Sade yaşam derken bize yeten az ve öz eşya ile yaşamayı, sürdürülebilir bir yaşam derken de tüm kaynaklarımızı gelecek nesillere de aynı bollukla aktarabilmeyi kastediyoruz temel olarak. Sade yaşamak bize en baştan "Bu bir ihtiyaç mı yoksa istek mi?" sorusunu sordurduğu için öncelikle bilinçli bir tüketici olmamızı sağlıyor, dozunda sahip olursak atığımız da azalıyor.
Ben de buradan yola çıkarak eşyalarınızı nasıl sadeleştireceğinizi ve yeni ihtiyaçlarınızı da giderirken bunu en sürdürülebilir şekilde nasıl yapabileceğinizi anlattığım Sadeleşerek Özgürleş kitabımı yazdım. HTHayat’ta da ilk yazımdan itibaren sadeliğin özgürlük getirdiğini anlattım. Sadeleştikçe nasıl alan, zaman ve para kazandığımızı ve bu “varlıkların” bizi nasıl istediğimiz hedefe gitme yolunda özgürleştirdiğini. Son 4 yıldır ayrıca bu isimle sayısız konuşma ve 30’a yakın grup çalışması organize ettim. Her seferinde mutlaka 'iş eşya azaltmakla bitmez' dedim, hala da bunu savunuyorum. Eşyaları azalttıktan sonra yerine gereksiz şeylerle doldurmamak için nasıl dikkat etmemiz gerektiği, yeni aldığımız şeylerde nelere dikkat etmemiz gerektiği, hatta belki de eşya sahibi olmanın tek yolunun eşya satın almak olmadığı kitabımın değindiği ana noktalardan.
Geçtiğimiz Cumartesi günü yani tam 7 gün önce ilk kez kitabımı elime alma şansım oldu. Matbaadan çıkan kitaplardan bana ilk kopyaları getiren editörümün elinden bir süre kitapları alıp bakamadım. Ne kadar zamandır hayal ettiğim şey sonunda olmuştu ama gerçekliğine inanamıyordum sanki.
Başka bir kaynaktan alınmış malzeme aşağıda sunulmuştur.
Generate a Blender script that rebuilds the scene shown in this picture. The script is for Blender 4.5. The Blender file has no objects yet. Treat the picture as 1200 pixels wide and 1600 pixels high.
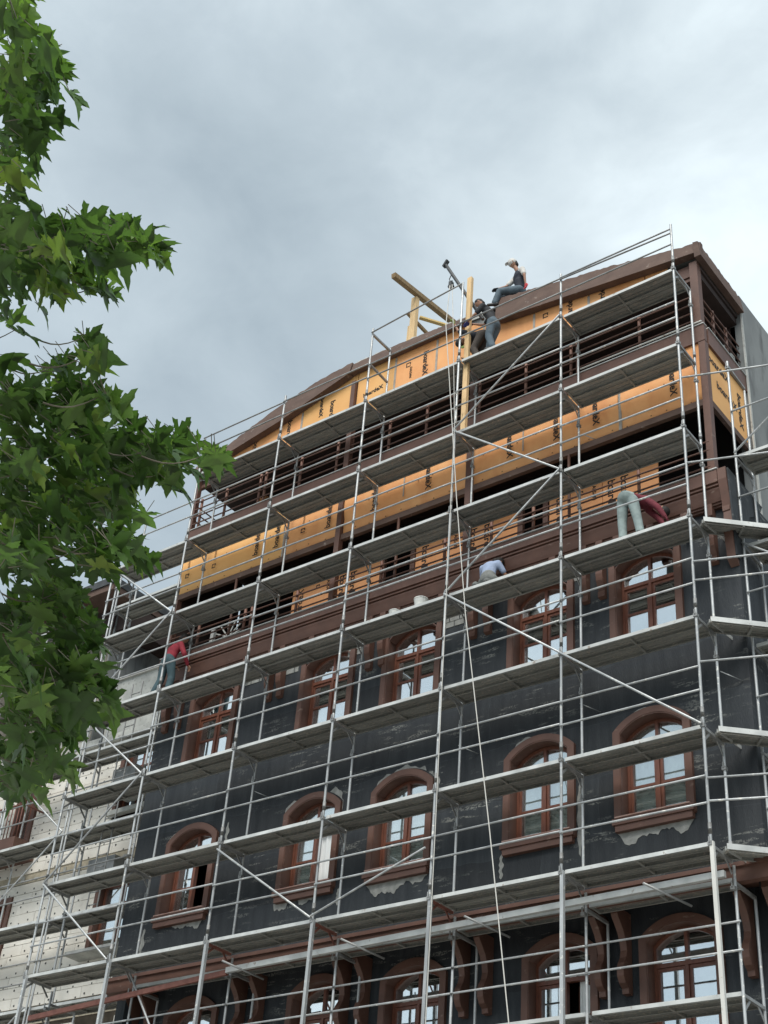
import bpy, math, random
from mathutils import Vector, Matrix, noise as mnoise
R = math.radians
random.seed(7)
scn = bpy.context.scene
COL = scn.collection

# ---------------------------------------------------------------- camera
yaw, pitch, roll = 0.69429, 0.61664, 0.08790
CAM = Vector((8.637, -18.645, -8.607))
fwd = Vector((-math.sin(yaw)*math.cos(pitch), math.cos(yaw)*math.cos(pitch), math.sin(pitch)))
rgt = fwd.cross(Vector((0, 0, 1))).normalized(); upv = rgt.cross(fwd)
r2 = math.cos(roll)*rgt + math.sin(roll)*upv
u2 = -math.sin(roll)*rgt + math.cos(roll)*upv
cd = bpy.data.cameras.new('camera'); cam = bpy.data.objects.new('camera', cd); COL.objects.link(cam)
m = Matrix((r2, u2, -fwd)).transposed().to_4x4(); m.translation = CAM
cam.matrix_world = m
cd.sensor_fit = 'VERTICAL'; cd.sensor_height = 24.0; cd.lens = 2215.0/1600*24.0
cd.clip_start = 0.1; cd.clip_end = 2000
scn.camera = cam

# ---------------------------------------------------------------- world, sun, exposure
SUN_EL, SUN_AZ = R(54), R(160)       # azimuth measured clockwise from +Y
w = bpy.data.worlds.new('World'); scn.world = w; w.use_nodes = True
nt = w.node_tree; N = nt.nodes; L = nt.links; N.clear()
def nd(t, **k):
    n = N.new(t)
    for a, b in k.items(): setattr(n, a, b)
    return n
out = nd('ShaderNodeOutputWorld'); bg = nd('ShaderNodeBackground'); bg2 = nd('ShaderNodeBackground'); add = nd('ShaderNodeAddShader')
sky = nd('ShaderNodeTexSky', sky_type='NISHITA', sun_disc=False, sun_elevation=SUN_EL, sun_rotation=SUN_AZ)
bg.inputs['Strength'].default_value = 0.05*0.25
L.new(sky.outputs[0], bg.inputs['Color'])
tc = nd('ShaderNodeTexCoord')
mp = nd('ShaderNodeMapping'); mp.inputs['Scale'].default_value = (1.0, 1.0, 1.5)
L.new(tc.outputs['Generated'], mp.inputs['Vector'])
n1 = nd('ShaderNodeTexNoise'); n1.inputs['Scale'].default_value = 2.6; n1.inputs['Detail'].default_value = 5; n1.inputs['Roughness'].default_value = .5; n1.inputs['Distortion'].default_value = .5
n2 = nd('ShaderNodeTexNoise'); n2.inputs['Scale'].default_value = 9; n2.inputs['Detail'].default_value = 7; n2.inputs['Roughness'].default_value = .58; n2.inputs['Distortion'].default_value = .3
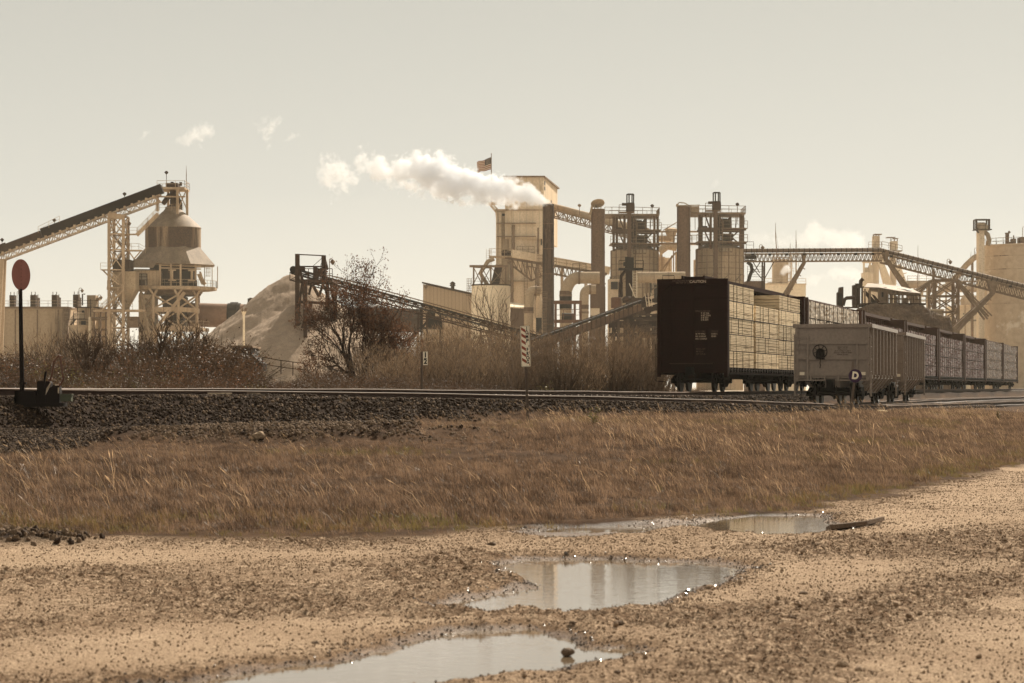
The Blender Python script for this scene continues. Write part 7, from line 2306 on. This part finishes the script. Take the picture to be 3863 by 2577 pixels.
mb.box2(s(3218, 1082, -1), s(3256, 1086, 1)); mb.tube([s(3246, 1082, 0), s(3248, 1060, 0), s(3256, 1052, 0)], .25, 8); mb.bar(s(3234, 1082, 0), s(3234, 1070, 0), .5)
mb.build("machinery", M['dsteel'], root)
# rubble slope under the shed
gx_ = np.linspace(s.x(3130), s.x(3560), 150); gy_ = np.linspace(284, 312, 90)
GX, GY = np.meshgrid(gx_, gy_)
tx = (GX / GY * F + CX)
prof = np.interp(tx, [3130, 3190, 3236, 3300, 3390, 3480, 3560], [1300, 1215, 1166, 1152, 1152, 1156, 1200])
top = EYE + (HY - prof) / F * 300
hh = np.minimum(top, GZ + (GY - 285.5) * .95) + (fbm(GX * .8, GY * .8, 3, 5, .6) - .5) * 1.0
hh = np.where(GY > 308, np.minimum(hh, top - (GY - 308) * 2), hh)
mb = MB(); ny, nx = GX.shape; ii = np.arange(ny * nx).reshape(ny, nx)
mb.add(np.stack([GX, GY, np.maximum(hh, GZ - .3)], -1).reshape(-1, 3).tolist(), np.stack([ii[:-1, :-1], ii[:-1, 1:], ii[1:, 1:], ii[1:, :-1]], -1).reshape(-1, 4).tolist())
tag(mb.build("rubble_slope", M['mound']), "dark rubble and scrap slope below the tumbledown shed", "rubble")
s = Site(298)
root = thing("retaining_wall", "stained concrete wall right of the rubble slope, behind the train", "wall", s.base(3460))
mb = MB(); s.box(mb, 3395, 3560, 1172, 1480, 0, 1); mb.build("wall", M['conc'], root)
mb = MB(); s.box(mb, 3395, 3562, 1166, 1172, -.15, 1.1); s.box(mb, 3420, 3424, 1172, 1400, -.12, -.01); mb.build("coping", M['cream'], root)
s = Site(292)
root = thing("exhaust_stack", "square dark exhaust stack with a slanted top left of the tumbledown shed", "exhaust stack", s.base(3171))
mb = MB(); mb.prism([s(3160, 1104), s(3160, 1160), s(3182, 1160), s(3182, 1082), s(3168, 1084), s(3166, 1100)], (0, 1.2, 0)); mb.build("stack", M['dsteel'], root)
mb = MB(); s.box(mb, 3160, 3176, 1106, 1150, -.1, -.01); mb.build("louvre", M['black'], root)
mb = MB(); mb.tube([s(3182, 1152, .5), s(3188, 1130, .5), s(3196, 1124, .5), s(3226, 1122, .5)], s.u(7), 10); mb.bar(s(3164, 1160), s(3164, 1480), .3); mb.bar(s(3180, 1160), s(3180, 1480), .3); mb.box2(s(3158, 1158, -.3), s(3240, 1162, 1.4)); mb.bar(s(3185, 1160), s(3205, 1190), .2); mb.build("elbow_and_legs", M['dsteel'], root)

# --- pale hazy towers behind
s = Site(560)
root = thing("twin_elevators", "pair of pale hazy elevator towers behind the bend of the long gallery", "elevator tower", s.base(3330))
mb = MB(); s.box(mb, 3294, 3316, 903, 1480, 0, 2); s.box(mb, 3362, 3380, 926, 1480, 0, 2)
for y in range(985, 1075, 7): s.box(mb, 3359, 3383, y, y + 2.5, -.2, -.01)
mb.build("leg", M['cream'], root)
mb = MB(); s.box(mb, 3295, 3318, 890, 934, -.4, 2.2); s.box(mb, 3362, 3386, 910, 942, -.4, 2.2); mb.build("head", M['cream'], root)
mb = MB()
for x, y0, y1 in ((3295, 886, 904), (3305, 886, 904), (3315, 886, 904), (3361, 900, 930), (3374, 900, 930), (3385, 902, 930)): mb.bar(s(x, y0), s(x, y1), .2)
s.box(mb, 3297, 3325, 883, 886, -1, 2); s.box(mb, 3345, 3376, 895, 897, -1, 2); s.box(mb, 3370, 3387, 899, 901, -1, 2)
mb.box2(s(3272, 936, -2), s(3320, 939, 3)); mb.rail([s(3272, 936, -2), s(3320, 936, -2)], 1.3, 1.4, .09); mb.box2(s(3320, 946, -2), s(3398, 950, 3)); mb.rail([s(3322, 934, -2), s(3398, 950, -2)], 1.3, 1.6, .09)
mb.build("head_platforms", M['steel'], root)
mb = MB(); mb.bar(s(3318, 985), s(3356, 1078), 1.4, 1.4); mb.bar(s(3316, 975), s(3340, 1070), 1.0, 1.0); mb.bar(s(3384, 1000), s(3412, 1075), 1.2, 1.2); mb.bar(s(3318, 940), s(3330, 990), 1.1, 1.1); mb.bar(s(3388, 1010), s(3410, 1006), .2); mb.bar(s(3396, 1035), s(3420, 1030), .2); mb.build("spouts", M['cream'], root)
mb = MB(); s.box(mb, 3258, 3292, 1028, 1480, -1, 4); mb.lathe(s(3273, 1030, 1), [(.9, 0), (.9, .8), (.5, 1.3)], 12); s.box(mb, 3282, 3296, 1000, 1030, 0, 3)
for x in (3259, 3282): mb.bar(s(x, 988), s(x, 1030), .4)
s.box(mb, 3258, 3296, 987, 990, -.5, 3)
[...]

Yaklaşık 15 dakika sonra kitaplardan birini elime alabildim. Başından sonuna gecelerle uğraştığım, evde, yazlıkta, kafede, hastanede koridorda, vapurda… farklı yerlerde sayfalarını yazdığım, yeniden yazdığım ve tabii son baskı anına kadar düzelttiğimiz kitabım işte elimdeydi.
10 yılı aşkın minimalizm ve sürdürülebilir yaşam serüvenimin ve anlatıcılığımın ilk kitap meyvesi bu. Kolayca okuyacağınızdan eminim ama okuduğunuz hızla hayatınıza uygulayamayabilirsiniz tabii ki. Sonuçta bu kitap bir sihirli hap değil. Önemli olan sizin değişim için kararlı olmanız ve kitaptaki ipuçlarından yola çıkarak yavaş yavaş adım atmanız. Her olumlu sonucun da keyfini çıkarmanız.
Sadeleşerek Özgürleş önce online kitapçılarda okuyucusuyla buluştu, bugünden itibaren de artık raflarda. Ben haftasonu kitapçı kitapçı gezip raflarda gözümle görmeden hala inanamayacak gibiyim. Böyle bir heyecan içinde olunca bu hafta da sizinle bu heyecanımı paylaşmak dışında başka bir şey yapamazdım.
Benim maceram bir gün bir blog sayfasında minimalizm ile tanışmamla başladı. Okuduklarım beni öyle heyecanlandırdı ki etrafımdaki herkesi adeta omuzlarından sarsmak, “Şu yazıya bir bakman lazım, gerçekten hayatın değişecek!” diye uyarmak istedim. Ne var ki ofiste öğle arasındaydım ve tabii ki böyle davranışlara bırakın ofisi, normal hayatta da pek yer yoktu. Heyecanım o kadar büyüktü ki ben de en iyi bildiğim, daha doğrusu en sevdiğim yollardan birini seçtim: yazmak. O günden beri de yazıyorum, anlatıyorum. Umarım yazdıklarımın sizde de karşılığı vardır ve hayatınızda Sadeleşerek Özgürleş’e bir yer açarsınız.